そして一番うれしかったのは、帰途につくみなさんが、良い笑顔だったことです。
上で書いたように、『朗読劇』を楽しむのって難しいのです。
そもそもしゃべっているのは誰なのか? たとえば、舞台の上にいるのは福山さんですけれど、しゃべっているのは勇者で、でもスクリーンに映ってるのは福山さんで、その福山さんは堀川さんと並んでいるものの、幼い勇者が老賢者を看取っていたりするのです。そのギャップを脳内で埋めながら、いま目の前で流れているモノに飛び込むって、実はなかなかに技術を要することのはずなのです。
“見て”、“聞いて”、“解る”だけでもハードルが高いこの舞台を、あんなに大勢の人が「楽しかった」といってくれたことが、とてもとてもうれしい。美味しいと思いつつも、ソレを信じながらも、他人にお薦めするのがはじめてで、虚勢混じりで差し出したごちそうを、美味しかったよと食べてもらえて本当にうれしかったのです。
「楽しもうと思ってきてくれた皆さんしか、楽しめない」という言葉の光の側面をまさにしめしてもらった。「今日は楽しいことが起きるぞ」と期待してきてくれた。「舞台の上のモノを余さず見てやるんだ」と飛び込んできてくれた。「難しい」なんて少しも臆病にならないでいてくれた。「解らないかも知れない」なんて思わないでくれた。
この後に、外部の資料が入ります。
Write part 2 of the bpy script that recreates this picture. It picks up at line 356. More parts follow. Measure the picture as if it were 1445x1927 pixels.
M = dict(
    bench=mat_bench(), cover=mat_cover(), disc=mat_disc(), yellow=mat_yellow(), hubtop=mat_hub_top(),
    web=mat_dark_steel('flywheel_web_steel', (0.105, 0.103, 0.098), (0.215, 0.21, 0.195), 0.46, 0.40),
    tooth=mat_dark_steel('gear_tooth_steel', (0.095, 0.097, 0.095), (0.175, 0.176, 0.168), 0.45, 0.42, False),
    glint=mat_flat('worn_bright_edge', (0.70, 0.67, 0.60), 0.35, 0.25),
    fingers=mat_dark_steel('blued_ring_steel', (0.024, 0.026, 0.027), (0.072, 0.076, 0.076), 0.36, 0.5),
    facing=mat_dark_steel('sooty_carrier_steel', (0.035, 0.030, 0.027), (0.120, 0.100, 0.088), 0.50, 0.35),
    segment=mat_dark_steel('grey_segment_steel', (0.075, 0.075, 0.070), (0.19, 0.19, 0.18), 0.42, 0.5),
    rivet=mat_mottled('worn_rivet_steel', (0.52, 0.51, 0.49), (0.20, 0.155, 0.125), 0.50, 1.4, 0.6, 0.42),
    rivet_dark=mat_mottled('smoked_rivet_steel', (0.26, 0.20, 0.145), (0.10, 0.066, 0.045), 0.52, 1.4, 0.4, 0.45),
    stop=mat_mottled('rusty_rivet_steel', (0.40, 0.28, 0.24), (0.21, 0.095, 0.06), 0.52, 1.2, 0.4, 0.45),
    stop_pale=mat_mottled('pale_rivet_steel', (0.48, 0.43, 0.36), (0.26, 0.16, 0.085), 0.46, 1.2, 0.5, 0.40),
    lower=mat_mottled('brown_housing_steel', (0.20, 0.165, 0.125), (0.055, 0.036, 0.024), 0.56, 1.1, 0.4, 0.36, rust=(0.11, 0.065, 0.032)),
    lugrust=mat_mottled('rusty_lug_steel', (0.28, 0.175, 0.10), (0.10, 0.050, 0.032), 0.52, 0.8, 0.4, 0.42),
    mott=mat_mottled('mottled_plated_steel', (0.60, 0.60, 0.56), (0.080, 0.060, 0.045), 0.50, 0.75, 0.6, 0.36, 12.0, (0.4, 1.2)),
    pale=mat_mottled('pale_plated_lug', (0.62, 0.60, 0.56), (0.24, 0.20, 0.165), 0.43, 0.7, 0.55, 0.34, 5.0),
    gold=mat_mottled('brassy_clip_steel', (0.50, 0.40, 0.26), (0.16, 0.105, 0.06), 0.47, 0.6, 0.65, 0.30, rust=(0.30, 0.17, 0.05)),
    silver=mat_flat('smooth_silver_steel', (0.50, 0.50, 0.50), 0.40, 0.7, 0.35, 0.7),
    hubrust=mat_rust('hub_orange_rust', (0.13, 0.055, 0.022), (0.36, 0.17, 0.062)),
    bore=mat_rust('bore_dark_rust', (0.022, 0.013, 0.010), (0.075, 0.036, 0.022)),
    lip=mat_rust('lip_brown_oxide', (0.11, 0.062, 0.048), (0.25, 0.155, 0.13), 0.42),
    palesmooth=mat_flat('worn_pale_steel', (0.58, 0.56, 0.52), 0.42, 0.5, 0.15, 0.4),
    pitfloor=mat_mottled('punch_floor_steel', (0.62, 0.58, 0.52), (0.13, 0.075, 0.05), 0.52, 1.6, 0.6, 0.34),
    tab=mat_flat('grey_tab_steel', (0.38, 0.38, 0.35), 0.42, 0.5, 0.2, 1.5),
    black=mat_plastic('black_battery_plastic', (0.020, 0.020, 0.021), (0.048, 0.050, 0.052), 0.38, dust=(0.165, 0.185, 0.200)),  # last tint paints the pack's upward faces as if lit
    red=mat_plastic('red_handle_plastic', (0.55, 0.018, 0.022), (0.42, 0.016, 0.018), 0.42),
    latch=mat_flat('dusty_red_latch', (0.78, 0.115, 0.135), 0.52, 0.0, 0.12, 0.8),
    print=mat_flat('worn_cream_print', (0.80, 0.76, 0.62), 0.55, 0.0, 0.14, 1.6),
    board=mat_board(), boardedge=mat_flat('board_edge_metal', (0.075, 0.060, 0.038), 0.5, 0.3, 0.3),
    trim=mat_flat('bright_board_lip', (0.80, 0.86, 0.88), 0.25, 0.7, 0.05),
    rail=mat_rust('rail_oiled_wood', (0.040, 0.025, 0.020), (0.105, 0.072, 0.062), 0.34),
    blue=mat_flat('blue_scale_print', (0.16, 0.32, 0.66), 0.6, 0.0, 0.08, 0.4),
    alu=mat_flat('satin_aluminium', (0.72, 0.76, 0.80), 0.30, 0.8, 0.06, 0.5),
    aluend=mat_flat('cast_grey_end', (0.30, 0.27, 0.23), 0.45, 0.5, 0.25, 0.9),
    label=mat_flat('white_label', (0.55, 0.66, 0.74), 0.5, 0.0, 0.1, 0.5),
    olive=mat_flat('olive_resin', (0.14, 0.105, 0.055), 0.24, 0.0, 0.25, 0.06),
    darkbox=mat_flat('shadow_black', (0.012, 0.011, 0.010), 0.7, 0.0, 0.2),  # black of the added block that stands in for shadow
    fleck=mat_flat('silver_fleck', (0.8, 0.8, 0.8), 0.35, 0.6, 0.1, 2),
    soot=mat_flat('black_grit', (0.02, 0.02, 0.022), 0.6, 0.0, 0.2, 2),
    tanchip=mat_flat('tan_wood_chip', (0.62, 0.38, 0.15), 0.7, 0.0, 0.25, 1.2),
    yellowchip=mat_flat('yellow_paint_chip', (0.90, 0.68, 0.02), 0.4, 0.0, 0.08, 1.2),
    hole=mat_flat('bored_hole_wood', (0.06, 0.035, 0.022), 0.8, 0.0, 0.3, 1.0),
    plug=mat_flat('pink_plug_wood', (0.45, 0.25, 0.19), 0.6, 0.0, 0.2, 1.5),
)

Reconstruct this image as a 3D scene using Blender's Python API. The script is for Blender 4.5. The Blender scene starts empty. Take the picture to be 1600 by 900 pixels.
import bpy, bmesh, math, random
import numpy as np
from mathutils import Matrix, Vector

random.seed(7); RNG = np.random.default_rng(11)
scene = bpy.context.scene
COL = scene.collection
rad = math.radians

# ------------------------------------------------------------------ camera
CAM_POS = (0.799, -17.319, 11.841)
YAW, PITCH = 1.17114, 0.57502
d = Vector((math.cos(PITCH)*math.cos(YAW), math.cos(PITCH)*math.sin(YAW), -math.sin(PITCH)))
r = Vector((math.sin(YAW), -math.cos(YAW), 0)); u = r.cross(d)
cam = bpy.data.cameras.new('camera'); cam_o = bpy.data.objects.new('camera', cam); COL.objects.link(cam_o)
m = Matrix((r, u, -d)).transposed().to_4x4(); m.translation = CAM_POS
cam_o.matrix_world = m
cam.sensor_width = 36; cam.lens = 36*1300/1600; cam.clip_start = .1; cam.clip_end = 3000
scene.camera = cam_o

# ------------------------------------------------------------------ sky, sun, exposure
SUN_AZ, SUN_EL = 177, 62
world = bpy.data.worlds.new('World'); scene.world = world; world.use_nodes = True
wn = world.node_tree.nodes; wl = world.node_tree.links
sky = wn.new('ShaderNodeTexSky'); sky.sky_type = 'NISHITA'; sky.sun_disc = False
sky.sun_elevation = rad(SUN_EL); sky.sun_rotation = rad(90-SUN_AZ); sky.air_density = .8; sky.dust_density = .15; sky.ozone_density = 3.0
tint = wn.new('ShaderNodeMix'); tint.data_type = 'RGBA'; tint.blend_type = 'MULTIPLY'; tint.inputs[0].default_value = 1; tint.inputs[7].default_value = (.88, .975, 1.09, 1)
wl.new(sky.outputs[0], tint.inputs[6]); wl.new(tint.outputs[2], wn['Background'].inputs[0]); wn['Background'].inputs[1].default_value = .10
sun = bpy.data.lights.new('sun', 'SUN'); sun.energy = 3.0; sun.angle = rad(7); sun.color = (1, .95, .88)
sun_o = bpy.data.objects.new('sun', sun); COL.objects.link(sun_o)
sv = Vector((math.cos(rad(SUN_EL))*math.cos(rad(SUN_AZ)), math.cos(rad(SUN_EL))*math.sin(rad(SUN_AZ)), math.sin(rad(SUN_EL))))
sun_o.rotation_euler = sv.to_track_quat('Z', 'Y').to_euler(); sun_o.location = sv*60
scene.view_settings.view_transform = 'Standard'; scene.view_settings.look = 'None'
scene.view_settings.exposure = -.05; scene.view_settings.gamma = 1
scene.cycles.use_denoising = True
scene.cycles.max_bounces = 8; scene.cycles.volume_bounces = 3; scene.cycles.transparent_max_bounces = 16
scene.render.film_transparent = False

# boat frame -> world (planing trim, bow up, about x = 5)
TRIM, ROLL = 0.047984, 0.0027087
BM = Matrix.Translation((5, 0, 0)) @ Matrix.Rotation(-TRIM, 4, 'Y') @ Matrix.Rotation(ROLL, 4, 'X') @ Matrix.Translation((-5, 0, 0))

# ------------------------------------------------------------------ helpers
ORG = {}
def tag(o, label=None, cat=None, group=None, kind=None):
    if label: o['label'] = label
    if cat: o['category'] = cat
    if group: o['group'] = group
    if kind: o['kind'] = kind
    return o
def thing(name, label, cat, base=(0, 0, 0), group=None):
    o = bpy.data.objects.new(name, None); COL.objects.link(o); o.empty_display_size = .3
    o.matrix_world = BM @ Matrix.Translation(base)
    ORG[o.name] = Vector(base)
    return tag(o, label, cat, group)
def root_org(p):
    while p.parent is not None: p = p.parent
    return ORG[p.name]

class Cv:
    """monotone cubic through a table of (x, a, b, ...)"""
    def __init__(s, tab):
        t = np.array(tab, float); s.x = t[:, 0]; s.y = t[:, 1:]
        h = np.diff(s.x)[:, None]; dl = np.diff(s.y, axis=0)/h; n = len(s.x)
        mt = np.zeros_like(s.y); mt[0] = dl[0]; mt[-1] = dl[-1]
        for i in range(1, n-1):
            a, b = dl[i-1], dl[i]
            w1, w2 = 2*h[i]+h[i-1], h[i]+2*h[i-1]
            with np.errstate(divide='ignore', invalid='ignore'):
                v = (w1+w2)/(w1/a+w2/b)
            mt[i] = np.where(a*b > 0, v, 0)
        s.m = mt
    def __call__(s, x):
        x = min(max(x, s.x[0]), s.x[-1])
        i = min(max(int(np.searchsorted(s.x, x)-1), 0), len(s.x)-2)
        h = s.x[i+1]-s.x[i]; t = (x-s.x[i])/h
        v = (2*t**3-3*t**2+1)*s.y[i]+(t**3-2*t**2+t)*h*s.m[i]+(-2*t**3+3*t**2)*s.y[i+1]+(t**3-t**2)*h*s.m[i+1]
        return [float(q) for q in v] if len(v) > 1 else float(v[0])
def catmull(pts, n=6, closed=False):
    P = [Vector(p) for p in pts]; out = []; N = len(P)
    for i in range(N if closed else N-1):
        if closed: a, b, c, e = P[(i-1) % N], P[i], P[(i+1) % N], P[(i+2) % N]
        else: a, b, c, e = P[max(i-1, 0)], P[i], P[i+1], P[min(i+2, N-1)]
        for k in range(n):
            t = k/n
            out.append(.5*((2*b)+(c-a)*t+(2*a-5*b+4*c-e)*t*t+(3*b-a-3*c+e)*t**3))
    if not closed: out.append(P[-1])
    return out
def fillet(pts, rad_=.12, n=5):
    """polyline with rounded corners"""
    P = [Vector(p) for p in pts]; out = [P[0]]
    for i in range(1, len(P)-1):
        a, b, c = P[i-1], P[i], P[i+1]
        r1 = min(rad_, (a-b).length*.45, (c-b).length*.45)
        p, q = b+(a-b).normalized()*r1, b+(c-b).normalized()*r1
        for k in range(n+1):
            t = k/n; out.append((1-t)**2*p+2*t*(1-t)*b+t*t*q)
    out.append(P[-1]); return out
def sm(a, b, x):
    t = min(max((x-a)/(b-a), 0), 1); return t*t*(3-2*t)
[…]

それが一番うれしかったです。


いろんな不安や難しさを抱えながら難題をかかえながらもそれらをおくびにも出さずに企画を進めてくださったエンターブレインのみなさまに、広報、制作、物販といった後方支援をしてくださった各社のみなさまに、当日あの難しい、効果音も照明も細かくてたくさんある舞台を作り上げてくださったスタッフのみなさまに感謝します。
橙乃のわがままではち切れんばかりの、言いたい台詞を言いたいだけ書き散らかしたようなプロットを、脚本の形に昇華してくださった田沢先生にも感謝を。
そしてその難しい脚本と、そこにこめてあった届けたいモノを、渋谷公会堂の高い天井いっぱいを埋め尽くすようなスケールで、圧倒的に皆さんに魂に届けてくださったキャストの皆さんに感謝します。

朗読劇“まおゆう魔王勇者エピソード0 はじまりに至る物語”を見てくださった皆さんに感謝を。
いろんな感情がさざ波のように押し寄せてきてふわふわした気分になったり、帰りの坂道がちっとも苦にならなかったり、身体の細胞が新しく変わったように感じたり、誰かになにかしゃべりたくてうずうずしたり、それとも友達と感想戦を言い合った帰り道分かれるのが名残惜しかったり、もし、そうなってくれたら本当に本当にうれしいです。

魔王の手を取った勇者、勇者に触れることが出来た魔王と、それは等価な感動だと思います。